MRFF Agree: Navy Went Too Far

Washington, DC – Dr. Ron Crews, USA (Ret.), executive director of Chaplain Alliance for Religious Liberty, and Michael L. “Mikey” Weinstein, president and founder of the Military Religious Freedom Foundation, released a joint statement Friday, which reads in part as follows:

“We have testified before the same Congressional panels. We have spoken out on the same incidents in the services. And, we are always on opposing sides, but in this instance it is easy for us both to say that the Navy went too far and is clearly in violation of the Constitutional religious liberty rights of American sailors at the Recruit Training Command.”

On April 3, the senior leadership at the Recruit Training Command informed John Chantry, a civilian and practicing Druid who had been conducting Earth-based religious services at the RTC for three years, that he would no longer be permitted to perform any religious ceremonies on base.

The e-mail was reportedly in response to a mistaken interpretation of Navy regulations which first – but not exclusively – require religious services to be performed by a uniformed chaplain.

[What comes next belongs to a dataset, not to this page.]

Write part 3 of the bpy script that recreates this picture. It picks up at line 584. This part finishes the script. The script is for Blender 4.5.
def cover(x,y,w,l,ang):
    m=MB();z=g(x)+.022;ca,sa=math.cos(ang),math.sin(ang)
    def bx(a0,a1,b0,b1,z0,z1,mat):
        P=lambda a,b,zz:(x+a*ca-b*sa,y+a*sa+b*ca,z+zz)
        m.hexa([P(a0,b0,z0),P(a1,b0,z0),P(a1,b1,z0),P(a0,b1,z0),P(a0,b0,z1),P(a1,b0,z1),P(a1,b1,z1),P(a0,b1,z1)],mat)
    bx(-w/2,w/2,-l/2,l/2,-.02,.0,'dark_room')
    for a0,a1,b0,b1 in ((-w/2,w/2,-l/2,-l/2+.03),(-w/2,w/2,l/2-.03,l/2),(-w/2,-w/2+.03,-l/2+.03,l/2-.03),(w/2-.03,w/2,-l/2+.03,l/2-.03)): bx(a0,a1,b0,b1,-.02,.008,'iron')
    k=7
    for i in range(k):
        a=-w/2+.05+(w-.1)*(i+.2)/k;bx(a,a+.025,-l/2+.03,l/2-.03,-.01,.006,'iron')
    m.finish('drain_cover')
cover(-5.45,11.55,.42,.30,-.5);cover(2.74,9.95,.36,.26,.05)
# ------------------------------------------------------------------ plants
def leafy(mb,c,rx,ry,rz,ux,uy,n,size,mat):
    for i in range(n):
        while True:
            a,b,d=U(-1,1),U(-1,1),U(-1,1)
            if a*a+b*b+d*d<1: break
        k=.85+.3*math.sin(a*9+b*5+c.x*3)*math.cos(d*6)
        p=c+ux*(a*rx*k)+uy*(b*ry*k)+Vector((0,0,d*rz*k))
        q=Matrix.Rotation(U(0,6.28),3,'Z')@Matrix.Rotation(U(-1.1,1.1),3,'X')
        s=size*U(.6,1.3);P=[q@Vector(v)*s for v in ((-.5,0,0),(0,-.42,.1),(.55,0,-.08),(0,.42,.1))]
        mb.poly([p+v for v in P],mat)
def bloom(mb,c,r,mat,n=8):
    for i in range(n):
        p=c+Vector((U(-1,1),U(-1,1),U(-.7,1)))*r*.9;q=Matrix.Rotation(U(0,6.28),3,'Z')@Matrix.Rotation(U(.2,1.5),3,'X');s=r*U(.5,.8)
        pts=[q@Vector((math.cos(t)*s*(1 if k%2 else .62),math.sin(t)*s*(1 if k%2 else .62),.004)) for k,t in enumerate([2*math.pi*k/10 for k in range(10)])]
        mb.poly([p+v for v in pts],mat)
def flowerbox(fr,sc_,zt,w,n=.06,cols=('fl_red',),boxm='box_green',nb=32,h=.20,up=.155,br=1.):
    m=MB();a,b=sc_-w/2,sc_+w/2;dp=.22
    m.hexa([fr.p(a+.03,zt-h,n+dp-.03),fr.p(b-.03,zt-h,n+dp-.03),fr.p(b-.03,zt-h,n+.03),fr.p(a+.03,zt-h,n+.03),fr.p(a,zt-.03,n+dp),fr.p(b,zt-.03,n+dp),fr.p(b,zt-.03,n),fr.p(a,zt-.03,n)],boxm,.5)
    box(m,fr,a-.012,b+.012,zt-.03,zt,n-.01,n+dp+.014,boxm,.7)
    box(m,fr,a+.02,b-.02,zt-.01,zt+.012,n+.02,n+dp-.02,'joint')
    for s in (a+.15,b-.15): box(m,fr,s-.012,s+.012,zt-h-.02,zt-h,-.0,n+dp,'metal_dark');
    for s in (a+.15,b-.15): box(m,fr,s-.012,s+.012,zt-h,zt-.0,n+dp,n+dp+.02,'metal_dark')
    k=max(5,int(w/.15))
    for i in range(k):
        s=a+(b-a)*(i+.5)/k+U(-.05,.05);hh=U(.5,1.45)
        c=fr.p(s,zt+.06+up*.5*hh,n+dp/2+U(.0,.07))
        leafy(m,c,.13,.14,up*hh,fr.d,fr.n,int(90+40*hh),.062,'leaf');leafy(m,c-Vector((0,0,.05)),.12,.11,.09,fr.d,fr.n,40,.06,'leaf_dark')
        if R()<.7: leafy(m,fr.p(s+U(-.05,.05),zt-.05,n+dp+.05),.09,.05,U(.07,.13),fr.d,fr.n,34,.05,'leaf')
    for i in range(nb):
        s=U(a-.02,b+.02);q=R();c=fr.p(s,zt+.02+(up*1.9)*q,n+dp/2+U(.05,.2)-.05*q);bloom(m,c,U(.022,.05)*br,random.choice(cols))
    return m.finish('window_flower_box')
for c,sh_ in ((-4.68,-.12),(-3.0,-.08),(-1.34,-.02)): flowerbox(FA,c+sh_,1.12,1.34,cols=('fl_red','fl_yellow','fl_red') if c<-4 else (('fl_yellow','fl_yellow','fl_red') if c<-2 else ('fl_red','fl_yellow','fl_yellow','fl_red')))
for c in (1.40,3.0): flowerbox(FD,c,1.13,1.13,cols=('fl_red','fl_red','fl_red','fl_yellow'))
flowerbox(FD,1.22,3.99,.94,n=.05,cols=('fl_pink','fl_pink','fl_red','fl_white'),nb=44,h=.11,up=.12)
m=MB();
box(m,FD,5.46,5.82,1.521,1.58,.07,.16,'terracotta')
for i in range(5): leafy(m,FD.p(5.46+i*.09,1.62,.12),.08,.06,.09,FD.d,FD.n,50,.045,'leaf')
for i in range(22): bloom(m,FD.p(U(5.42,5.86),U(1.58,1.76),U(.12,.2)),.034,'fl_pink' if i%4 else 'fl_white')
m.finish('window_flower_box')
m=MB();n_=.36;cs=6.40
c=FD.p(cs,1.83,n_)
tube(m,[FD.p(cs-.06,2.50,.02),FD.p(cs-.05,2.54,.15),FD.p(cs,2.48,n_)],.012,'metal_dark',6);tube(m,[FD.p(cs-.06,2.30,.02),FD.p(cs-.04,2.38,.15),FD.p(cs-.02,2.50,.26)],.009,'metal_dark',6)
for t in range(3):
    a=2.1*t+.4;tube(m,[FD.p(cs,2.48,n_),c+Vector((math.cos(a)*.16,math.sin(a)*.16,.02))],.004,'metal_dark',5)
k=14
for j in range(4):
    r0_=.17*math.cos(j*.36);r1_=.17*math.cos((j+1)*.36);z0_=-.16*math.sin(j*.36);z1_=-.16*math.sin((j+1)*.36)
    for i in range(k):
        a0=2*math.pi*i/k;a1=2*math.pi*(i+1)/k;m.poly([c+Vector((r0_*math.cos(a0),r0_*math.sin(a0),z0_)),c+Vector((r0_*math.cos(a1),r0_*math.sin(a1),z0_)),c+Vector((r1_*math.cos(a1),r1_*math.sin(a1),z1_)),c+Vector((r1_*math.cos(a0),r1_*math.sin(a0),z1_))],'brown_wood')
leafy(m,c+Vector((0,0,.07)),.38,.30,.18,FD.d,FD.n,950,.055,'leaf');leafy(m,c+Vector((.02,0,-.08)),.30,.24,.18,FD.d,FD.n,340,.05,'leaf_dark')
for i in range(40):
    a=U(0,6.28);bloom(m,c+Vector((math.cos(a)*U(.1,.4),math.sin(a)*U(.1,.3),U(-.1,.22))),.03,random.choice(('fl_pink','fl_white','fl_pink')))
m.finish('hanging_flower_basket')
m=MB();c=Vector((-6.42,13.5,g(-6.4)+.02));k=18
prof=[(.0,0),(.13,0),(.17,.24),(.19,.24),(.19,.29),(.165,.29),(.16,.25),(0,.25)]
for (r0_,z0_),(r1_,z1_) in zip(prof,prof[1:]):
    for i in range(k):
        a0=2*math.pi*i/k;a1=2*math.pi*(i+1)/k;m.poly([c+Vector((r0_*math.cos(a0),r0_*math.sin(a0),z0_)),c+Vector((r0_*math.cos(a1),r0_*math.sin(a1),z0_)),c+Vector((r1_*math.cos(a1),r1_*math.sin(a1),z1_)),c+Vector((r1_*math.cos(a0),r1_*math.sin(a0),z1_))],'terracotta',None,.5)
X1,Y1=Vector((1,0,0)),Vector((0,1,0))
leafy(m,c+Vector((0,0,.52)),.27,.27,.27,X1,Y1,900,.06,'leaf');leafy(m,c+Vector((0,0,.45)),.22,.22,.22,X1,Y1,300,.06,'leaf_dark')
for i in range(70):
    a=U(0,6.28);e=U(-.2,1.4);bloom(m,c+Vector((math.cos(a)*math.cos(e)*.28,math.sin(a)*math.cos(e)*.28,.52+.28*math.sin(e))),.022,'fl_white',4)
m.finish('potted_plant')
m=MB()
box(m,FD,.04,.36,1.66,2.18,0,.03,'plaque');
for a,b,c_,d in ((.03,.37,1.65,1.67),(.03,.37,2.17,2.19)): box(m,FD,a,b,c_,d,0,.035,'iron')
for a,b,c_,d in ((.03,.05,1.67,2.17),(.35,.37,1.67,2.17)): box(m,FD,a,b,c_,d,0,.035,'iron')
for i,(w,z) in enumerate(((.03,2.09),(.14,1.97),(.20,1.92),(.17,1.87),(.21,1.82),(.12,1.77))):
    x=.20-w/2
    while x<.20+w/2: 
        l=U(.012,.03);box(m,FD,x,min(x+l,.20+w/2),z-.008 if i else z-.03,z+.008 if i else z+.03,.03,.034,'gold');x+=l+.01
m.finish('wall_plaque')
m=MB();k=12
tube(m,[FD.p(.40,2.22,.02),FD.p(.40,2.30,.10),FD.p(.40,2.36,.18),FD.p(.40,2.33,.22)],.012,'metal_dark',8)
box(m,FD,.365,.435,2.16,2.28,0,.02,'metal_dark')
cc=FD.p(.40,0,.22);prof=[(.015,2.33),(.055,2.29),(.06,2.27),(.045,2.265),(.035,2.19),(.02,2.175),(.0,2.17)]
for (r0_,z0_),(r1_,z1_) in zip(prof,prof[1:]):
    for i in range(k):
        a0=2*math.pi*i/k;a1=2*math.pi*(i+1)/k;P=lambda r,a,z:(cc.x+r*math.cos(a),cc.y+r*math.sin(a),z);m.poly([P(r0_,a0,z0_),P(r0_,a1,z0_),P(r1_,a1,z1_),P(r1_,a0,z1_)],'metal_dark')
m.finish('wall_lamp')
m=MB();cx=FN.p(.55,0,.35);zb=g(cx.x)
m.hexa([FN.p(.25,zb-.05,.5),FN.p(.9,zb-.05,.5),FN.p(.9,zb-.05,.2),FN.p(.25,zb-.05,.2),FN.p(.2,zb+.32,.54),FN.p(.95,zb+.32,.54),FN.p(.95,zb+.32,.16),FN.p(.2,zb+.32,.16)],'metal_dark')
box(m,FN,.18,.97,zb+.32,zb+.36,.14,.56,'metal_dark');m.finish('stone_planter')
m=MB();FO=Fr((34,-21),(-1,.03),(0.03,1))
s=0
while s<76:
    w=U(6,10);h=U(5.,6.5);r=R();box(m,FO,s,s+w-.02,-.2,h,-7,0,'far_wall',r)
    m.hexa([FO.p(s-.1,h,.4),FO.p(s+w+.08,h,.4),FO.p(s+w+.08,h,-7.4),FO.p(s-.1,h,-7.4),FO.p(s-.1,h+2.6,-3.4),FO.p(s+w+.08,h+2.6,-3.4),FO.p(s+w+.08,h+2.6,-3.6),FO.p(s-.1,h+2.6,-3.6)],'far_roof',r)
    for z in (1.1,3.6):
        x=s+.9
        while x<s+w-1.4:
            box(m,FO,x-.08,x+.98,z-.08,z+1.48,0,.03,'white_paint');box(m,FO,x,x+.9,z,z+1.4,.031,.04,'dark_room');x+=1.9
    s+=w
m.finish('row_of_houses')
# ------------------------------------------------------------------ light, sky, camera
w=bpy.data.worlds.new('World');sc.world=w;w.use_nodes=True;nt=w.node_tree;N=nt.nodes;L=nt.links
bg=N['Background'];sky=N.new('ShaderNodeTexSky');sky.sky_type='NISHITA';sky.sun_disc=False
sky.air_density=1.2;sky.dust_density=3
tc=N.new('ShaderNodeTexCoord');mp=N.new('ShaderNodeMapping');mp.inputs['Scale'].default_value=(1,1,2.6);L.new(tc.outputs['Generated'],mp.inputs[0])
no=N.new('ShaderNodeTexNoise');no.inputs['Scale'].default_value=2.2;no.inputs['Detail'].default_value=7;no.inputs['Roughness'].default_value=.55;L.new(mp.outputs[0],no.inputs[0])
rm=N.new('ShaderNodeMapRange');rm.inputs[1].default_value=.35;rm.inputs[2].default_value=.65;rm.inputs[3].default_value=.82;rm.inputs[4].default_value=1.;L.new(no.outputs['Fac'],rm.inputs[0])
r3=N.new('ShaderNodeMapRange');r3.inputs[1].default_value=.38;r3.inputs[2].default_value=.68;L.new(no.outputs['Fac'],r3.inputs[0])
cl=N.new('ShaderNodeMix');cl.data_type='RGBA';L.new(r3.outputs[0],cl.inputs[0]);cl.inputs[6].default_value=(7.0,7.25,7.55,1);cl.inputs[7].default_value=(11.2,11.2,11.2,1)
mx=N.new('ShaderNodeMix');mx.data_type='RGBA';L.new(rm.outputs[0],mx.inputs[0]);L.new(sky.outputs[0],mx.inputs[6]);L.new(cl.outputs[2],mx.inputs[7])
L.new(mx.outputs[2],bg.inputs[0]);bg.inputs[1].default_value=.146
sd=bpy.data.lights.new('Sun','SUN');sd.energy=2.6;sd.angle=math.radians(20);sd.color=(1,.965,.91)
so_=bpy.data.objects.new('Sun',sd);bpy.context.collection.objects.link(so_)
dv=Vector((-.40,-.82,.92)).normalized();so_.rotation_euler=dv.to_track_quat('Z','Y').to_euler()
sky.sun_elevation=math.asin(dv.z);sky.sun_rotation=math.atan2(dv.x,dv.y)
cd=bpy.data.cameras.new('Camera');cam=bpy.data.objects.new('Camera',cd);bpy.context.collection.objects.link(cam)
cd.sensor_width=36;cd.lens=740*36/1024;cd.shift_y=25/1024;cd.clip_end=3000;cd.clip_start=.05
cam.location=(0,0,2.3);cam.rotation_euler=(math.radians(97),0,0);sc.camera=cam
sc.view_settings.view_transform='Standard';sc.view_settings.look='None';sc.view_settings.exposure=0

Even in the wake of the public uproar over these actions, the RTC has yet to reinstate Chantry’s services, in which 75 to 200 sailors partake, according to news reports. Further, the Navy Times reported on April 22 that the decision by the commanding officer would curtail access to religious services for Unitarian-Universalists, Church of Christ, and other non-liturgical Protestant faith groups.

“Religious liberty is guaranteed to all, whether you are Catholic, Jewish, Muslim, Druid, or any other small group faith,” said Crews. “If the freedom to worship and live your faith is not available to one service member, it’s not available to any. We sincerely hope that the command will reread the Navy regulation and reverse course on this dangerous and unconstitutional decision.”

“This isn’t about civil privileges,” said Weinstein. “It’s about civil rights. The Navy is not allowed to choose winners and losers when it comes to these constitutional rights. What’s more, access to religious services has been proven to bolster resilience and prevent suicide. So, this is not only about the spiritual well-being of American sailors; this is a matter of life or death. We will not rest until the Navy reinstates religious services for the approximately 250 Earth-based worshippers impacted by this misguided decision.”

On April 30, Capt. Pfeifle, commanding officer at the RTC, responded to a written complaint that MRFFfiled. Both Chaplain Alliance and MRFF agree in their joint letter to Pfeifle that the Navy continues to misread its regulations and to violate the constitutionally protected religious liberty of sailors under its command.